Work instructions |
In the listing that follows, the range to quote begins at the line that has "crev = np.clip(np.maximum(sstep(.11, .02, eA)" and ends after the line that has "crev = np.maximum(crev, sstep(.35, .0, sd)"; quote it verbatim and add nothing.

Collected data |
* start *
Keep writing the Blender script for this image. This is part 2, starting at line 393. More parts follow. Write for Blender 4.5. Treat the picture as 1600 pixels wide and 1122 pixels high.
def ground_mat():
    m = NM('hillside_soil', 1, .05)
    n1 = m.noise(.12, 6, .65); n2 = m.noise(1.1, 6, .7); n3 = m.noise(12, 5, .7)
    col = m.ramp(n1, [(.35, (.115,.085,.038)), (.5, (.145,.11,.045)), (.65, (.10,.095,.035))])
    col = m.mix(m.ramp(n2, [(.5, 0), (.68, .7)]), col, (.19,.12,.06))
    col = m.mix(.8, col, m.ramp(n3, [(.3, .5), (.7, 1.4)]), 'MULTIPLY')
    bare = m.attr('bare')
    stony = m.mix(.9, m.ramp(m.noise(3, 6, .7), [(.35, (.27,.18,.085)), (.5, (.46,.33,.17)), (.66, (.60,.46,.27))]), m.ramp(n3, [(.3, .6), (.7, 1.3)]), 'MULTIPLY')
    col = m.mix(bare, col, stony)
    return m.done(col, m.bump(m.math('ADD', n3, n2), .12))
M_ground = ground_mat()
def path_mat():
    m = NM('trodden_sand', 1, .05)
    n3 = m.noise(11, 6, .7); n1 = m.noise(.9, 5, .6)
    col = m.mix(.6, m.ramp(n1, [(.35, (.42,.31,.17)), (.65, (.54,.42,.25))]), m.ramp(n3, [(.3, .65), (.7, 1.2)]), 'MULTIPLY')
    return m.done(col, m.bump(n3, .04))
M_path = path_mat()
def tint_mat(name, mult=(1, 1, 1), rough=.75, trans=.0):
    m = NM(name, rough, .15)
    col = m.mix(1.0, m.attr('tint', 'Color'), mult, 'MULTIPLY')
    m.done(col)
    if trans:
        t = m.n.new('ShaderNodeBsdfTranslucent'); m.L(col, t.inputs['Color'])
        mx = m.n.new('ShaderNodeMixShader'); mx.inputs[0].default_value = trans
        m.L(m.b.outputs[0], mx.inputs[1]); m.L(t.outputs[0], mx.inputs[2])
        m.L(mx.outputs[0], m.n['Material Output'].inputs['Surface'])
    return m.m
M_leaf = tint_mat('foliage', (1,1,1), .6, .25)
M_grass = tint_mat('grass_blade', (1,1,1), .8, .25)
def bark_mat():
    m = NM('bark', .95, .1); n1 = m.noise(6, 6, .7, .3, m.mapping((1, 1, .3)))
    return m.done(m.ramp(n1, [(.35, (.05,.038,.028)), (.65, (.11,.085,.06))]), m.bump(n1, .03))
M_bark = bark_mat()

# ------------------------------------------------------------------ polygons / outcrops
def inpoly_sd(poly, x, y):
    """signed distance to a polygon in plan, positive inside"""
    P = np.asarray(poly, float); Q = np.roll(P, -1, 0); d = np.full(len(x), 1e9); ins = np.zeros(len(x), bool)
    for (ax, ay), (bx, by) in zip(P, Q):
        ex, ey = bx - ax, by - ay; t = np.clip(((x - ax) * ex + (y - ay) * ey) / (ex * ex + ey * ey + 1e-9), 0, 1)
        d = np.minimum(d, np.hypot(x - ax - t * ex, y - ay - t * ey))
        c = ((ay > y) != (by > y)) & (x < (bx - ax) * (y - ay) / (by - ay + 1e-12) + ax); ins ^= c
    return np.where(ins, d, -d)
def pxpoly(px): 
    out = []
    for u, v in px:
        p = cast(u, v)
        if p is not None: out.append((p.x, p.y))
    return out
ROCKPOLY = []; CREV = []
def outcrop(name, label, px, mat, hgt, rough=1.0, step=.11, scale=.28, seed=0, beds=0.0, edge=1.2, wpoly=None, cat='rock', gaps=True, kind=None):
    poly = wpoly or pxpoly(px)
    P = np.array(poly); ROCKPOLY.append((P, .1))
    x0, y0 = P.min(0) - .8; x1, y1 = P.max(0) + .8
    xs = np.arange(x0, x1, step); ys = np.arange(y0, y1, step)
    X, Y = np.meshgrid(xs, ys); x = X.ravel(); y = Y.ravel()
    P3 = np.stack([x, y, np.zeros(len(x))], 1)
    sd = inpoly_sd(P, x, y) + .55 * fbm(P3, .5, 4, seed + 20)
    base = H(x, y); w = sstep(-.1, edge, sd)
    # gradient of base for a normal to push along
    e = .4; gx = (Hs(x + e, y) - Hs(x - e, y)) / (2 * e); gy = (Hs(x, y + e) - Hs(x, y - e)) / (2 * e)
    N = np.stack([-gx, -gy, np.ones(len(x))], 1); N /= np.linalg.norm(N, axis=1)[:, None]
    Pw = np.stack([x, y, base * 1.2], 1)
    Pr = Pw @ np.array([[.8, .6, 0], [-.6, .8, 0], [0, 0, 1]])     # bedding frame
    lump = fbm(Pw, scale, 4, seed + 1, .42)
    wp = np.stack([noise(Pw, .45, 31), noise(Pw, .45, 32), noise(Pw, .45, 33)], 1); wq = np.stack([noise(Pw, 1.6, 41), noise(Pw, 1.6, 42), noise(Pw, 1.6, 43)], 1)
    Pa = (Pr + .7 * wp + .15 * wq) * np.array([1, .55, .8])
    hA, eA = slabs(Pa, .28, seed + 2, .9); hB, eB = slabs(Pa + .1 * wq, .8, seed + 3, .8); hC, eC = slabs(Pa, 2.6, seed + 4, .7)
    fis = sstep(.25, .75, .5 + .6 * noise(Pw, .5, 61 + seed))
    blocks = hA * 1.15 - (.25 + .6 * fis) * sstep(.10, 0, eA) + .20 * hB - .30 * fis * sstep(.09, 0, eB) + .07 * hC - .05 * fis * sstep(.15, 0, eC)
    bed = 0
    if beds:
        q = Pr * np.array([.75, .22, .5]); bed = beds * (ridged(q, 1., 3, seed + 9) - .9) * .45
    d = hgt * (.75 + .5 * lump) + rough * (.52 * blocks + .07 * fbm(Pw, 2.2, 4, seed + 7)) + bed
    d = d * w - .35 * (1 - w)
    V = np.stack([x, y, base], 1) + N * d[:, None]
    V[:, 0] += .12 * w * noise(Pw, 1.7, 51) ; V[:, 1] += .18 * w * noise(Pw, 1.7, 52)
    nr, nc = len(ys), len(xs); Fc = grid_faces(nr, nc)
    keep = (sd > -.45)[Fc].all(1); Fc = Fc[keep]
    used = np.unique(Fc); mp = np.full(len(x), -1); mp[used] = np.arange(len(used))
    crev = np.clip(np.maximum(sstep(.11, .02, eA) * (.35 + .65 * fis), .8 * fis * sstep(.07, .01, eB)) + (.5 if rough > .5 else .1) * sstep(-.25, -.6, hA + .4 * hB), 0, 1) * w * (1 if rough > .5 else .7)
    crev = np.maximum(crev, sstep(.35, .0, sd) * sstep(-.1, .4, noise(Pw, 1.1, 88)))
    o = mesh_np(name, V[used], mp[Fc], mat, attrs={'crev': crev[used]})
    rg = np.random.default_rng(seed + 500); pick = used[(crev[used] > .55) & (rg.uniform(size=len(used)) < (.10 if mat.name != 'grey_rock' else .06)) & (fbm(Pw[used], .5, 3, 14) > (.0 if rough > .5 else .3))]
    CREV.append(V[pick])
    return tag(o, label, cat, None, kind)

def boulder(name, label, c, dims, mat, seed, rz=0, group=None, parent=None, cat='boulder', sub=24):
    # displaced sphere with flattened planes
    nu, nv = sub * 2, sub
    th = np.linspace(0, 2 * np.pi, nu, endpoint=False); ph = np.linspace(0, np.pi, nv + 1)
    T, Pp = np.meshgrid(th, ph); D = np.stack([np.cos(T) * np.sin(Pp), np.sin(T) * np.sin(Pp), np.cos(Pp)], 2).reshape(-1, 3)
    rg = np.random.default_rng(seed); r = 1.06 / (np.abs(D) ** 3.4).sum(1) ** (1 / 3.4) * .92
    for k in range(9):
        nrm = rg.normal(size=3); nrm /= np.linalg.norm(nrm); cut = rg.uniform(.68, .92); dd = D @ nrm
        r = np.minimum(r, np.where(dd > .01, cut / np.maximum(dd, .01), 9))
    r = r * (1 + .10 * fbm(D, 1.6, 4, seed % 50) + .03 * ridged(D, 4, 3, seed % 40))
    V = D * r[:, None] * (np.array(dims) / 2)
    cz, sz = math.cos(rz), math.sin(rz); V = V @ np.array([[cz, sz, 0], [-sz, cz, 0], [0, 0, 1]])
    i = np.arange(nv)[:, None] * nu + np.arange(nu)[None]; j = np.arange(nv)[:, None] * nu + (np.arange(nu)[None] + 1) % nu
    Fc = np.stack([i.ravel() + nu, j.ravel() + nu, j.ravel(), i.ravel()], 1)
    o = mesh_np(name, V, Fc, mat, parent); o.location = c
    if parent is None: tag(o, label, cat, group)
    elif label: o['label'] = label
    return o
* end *
Complete response |
    crev = np.clip(np.maximum(sstep(.11, .02, eA) * (.35 + .65 * fis), .8 * fis * sstep(.07, .01, eB)) + (.5 if rough > .5 else .1) * sstep(-.25, -.6, hA + .4 * hB), 0, 1) * w * (1 if rough > .5 else .7)
    crev = np.maximum(crev, sstep(.35, .0, sd) * sstep(-.1, .4, noise(Pw, 1.1, 88)))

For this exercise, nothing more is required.